Wanted: Some excitement in Scotland

Is it me or is Scotland feeling unutterably dreary at the moment? America has a pantomime villain sweeping the boards; Germany’s charmed chancellor is unyieldingly dicing with political death but in Scotland it’s just same old, same old, and not in a good way…..

  1. We already know who’s going to win May’s election. Nothing to see here.
  1. We went for Independence; we didn’t get it, turns out it’s just as well we didn’t, looks like we’re going to go for it again.
  1. Higher earners are about to get hammered for being the next best thing to fat cat/Tory/‘WestMunster’ sympathisers, although in truth the super rich have never been here in great numbers.
  1. The EU Referendum is already front-loaded with misery – Brexit  > a tsunami of hatred for England triggering Indyref II; Bremain > revenge for Scotland’s pro-European voting habits via a demand for Scotland to leave UK from Boris’s lot – a semi-permeable membrane of bile.
  1. We’re nervous about the summer – if it’s a rerun of previous years we’ll have to move to Spain. Hardly any of us can speak Spanish.

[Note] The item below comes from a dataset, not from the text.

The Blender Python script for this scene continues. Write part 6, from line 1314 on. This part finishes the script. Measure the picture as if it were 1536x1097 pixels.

We need a feelgood cheerleader – a Kevin Bridges fresh from a Merchiston rugby scholarship fuelled by his family’s award-winning micro-brewery. At the very least can someone provide a cheery non-political look on the bright side? There are good things happening on the infrastructure side – the new Forth bridge is looking great; the A9 upgrade is in progress as well as the Aberdeen by-pass – all huge improvements. And leaving politics aside and who’s footing the bill – who’s complaining about not having prescription charges; or tuition fees or, in real terms, a decreasing council tax – TBH life’s good but Independence has so polarised and mesmerised us, it has somehow diminished the benefits we enjoy every day.

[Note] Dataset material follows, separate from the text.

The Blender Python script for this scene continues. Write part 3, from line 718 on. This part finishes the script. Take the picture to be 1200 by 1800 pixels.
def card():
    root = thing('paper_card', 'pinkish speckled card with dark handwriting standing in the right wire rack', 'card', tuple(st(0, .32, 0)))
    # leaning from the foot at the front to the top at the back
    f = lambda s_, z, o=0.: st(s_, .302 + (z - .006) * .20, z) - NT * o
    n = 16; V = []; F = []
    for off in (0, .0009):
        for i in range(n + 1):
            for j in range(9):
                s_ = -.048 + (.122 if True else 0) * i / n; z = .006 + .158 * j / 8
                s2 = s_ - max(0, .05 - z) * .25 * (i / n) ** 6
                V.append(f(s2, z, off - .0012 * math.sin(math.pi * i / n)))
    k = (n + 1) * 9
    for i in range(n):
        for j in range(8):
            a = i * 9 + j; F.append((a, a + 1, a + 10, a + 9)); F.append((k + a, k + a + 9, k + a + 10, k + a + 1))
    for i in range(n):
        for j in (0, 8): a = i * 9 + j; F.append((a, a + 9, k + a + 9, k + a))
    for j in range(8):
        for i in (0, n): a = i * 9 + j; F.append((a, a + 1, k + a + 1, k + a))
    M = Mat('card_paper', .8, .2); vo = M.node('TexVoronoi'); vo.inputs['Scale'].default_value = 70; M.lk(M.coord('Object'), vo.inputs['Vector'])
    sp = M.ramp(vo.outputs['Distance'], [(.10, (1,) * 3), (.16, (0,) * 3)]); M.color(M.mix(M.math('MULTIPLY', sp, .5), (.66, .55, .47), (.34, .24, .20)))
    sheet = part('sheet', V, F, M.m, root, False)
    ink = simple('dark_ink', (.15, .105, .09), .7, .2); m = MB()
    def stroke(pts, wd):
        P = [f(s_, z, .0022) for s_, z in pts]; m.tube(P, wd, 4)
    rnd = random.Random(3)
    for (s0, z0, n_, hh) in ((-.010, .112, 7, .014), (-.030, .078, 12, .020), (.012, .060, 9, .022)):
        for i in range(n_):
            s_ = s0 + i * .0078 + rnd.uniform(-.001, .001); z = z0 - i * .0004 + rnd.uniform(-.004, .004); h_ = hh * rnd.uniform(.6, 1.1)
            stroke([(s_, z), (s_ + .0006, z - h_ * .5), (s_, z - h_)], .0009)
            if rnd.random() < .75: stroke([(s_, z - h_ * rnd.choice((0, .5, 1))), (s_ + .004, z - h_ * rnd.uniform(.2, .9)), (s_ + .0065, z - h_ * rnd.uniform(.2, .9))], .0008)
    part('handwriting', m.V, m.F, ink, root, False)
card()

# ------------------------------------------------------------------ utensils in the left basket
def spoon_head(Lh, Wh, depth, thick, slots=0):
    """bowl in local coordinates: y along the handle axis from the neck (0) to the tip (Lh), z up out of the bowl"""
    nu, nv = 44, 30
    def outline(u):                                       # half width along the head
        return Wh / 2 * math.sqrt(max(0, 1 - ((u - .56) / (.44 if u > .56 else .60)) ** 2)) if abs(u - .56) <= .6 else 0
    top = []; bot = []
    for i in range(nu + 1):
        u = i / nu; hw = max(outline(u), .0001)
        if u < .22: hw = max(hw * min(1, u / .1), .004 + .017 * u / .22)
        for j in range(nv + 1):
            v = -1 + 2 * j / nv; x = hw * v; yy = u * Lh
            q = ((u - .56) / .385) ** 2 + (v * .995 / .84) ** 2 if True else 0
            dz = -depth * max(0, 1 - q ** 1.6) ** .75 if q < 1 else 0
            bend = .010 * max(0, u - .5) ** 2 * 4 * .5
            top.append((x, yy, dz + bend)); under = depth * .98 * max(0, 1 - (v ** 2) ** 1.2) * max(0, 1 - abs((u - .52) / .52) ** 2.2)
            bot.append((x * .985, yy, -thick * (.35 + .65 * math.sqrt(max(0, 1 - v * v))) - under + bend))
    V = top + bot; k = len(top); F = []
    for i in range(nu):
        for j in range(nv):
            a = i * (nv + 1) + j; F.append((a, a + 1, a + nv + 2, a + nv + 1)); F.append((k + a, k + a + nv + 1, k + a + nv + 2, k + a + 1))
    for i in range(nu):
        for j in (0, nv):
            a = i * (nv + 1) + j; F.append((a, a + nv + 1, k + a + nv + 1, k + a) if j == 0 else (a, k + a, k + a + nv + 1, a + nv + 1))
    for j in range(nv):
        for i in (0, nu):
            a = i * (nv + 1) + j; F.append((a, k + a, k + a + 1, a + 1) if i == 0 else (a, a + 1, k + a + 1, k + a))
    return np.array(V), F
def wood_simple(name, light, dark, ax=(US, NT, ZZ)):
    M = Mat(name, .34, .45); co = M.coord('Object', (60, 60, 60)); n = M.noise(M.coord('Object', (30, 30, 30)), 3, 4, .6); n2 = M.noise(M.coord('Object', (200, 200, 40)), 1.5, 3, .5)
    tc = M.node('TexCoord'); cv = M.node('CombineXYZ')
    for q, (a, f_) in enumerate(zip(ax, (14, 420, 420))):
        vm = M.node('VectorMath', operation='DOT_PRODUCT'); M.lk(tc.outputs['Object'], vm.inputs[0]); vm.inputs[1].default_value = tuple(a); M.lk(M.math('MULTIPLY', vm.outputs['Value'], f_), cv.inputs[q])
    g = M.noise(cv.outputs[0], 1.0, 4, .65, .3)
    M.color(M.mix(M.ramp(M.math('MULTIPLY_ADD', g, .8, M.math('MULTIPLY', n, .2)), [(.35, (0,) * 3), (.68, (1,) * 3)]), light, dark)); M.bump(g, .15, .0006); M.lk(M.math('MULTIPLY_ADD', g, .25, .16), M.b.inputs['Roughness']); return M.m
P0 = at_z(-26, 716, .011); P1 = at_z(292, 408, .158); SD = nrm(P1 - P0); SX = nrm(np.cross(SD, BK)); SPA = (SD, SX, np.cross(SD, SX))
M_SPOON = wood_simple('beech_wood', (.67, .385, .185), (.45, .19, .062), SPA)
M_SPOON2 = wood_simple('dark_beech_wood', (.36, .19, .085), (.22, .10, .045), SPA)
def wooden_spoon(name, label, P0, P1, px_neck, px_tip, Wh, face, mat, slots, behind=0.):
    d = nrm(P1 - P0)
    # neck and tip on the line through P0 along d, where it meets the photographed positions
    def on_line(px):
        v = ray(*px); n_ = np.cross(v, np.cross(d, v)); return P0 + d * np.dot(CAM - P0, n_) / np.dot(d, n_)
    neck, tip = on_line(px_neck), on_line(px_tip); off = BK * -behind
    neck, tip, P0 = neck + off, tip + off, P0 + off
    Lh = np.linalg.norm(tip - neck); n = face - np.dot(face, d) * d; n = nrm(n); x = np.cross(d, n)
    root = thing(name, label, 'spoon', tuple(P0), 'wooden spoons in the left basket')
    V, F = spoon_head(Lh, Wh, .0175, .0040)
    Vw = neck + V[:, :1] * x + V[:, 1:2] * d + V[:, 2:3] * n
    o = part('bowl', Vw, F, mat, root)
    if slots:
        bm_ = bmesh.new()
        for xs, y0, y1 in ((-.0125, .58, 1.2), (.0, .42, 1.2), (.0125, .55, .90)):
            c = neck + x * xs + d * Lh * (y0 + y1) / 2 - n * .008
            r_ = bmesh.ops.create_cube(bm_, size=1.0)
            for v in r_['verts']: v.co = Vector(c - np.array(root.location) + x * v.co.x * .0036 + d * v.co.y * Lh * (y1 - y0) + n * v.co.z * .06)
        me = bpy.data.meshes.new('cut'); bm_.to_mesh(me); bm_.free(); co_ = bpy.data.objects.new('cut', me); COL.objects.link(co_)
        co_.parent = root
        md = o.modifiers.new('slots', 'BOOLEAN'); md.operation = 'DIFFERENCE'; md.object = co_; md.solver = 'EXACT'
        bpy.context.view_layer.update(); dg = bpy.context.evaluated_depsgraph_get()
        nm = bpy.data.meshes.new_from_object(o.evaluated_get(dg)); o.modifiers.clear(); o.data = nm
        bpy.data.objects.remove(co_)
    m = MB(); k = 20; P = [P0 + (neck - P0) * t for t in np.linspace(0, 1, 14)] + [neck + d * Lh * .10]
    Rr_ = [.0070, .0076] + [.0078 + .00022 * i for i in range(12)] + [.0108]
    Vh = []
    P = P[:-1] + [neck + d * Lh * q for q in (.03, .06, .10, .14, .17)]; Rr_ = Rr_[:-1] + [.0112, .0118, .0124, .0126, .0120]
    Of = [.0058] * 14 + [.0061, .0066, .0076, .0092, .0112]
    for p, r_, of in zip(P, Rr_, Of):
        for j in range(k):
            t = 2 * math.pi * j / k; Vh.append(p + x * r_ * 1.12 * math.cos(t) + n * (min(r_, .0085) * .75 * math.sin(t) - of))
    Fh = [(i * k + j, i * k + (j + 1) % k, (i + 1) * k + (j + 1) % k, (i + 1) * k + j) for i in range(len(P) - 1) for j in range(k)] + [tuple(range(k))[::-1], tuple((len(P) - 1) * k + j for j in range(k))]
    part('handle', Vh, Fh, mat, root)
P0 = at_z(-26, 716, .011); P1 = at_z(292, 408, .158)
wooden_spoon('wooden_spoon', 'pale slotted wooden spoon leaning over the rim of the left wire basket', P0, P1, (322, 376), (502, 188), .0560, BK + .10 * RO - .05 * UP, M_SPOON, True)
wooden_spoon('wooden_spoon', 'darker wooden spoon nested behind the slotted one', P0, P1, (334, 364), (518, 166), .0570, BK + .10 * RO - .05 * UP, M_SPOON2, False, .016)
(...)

You certainly wont find light relief in the Scottish parliament. Every Thursday lunchtime Willie and the ladies squabble over who is best at dissing Scotland like maiden aunts arguing over the last boiled sweet. The dreary litany of employment/productivity/waiting list stats are so favorably sliced and diced as to be pointless to everyone who isnt dependent on them to appear half competent at FMQs. Sturgeon emulates to a T her mentor’s cocky head tilts; triumphalist finger pointing and three point shouted conclusions in a formula that presumably looks super in the bathroom mirror – but in truth it lacks Salmond’s authenticity and makes her look unattractive (as a human, male or female). Mind you it’s still effective against the others whose inability to sound sincerely cross; outraged or incredulous at the Government’s performance on our behalf is akin to P1 shepherds struggling through their teatowels at the Christmas Nativity Play to murmur ‘Lo, what is that in the sky? Is it oil at only $30 a barrel – wouldn’t we be bust if…what’s the next line?’

Why cant we hear of ground-breaking ideas to deliver public services through brilliant third sector initiatives; Scotland’s intention to introduce a digital currency, or even how the political process is going to be transformed through technology. Please can we have some exciting developments delivered with panache and elan.

No wonder people are disengaging from party politics. The whole process of parliament has stood still when everything else is revolutionizing. It’s deadly boring.

Frankly if Scotland becomes Independent in the next 10 years it’s likely to happen because Nicola’s ‘swing 15%’ become so bored with Scotland’s politics and political process they slump from opposition to complacency to resignation and others simply leave to live somewhere that has a more exciting democratic offer – somewhere that focuses less on its status and more on its country’s most pressing issues. For Scotland, the number of homeless young people now living on its city’s streets might be an obvious priority for a newly committed and dynamised parliament to tackle.

new bridge
The Queensferry Crossing under development across the Forth.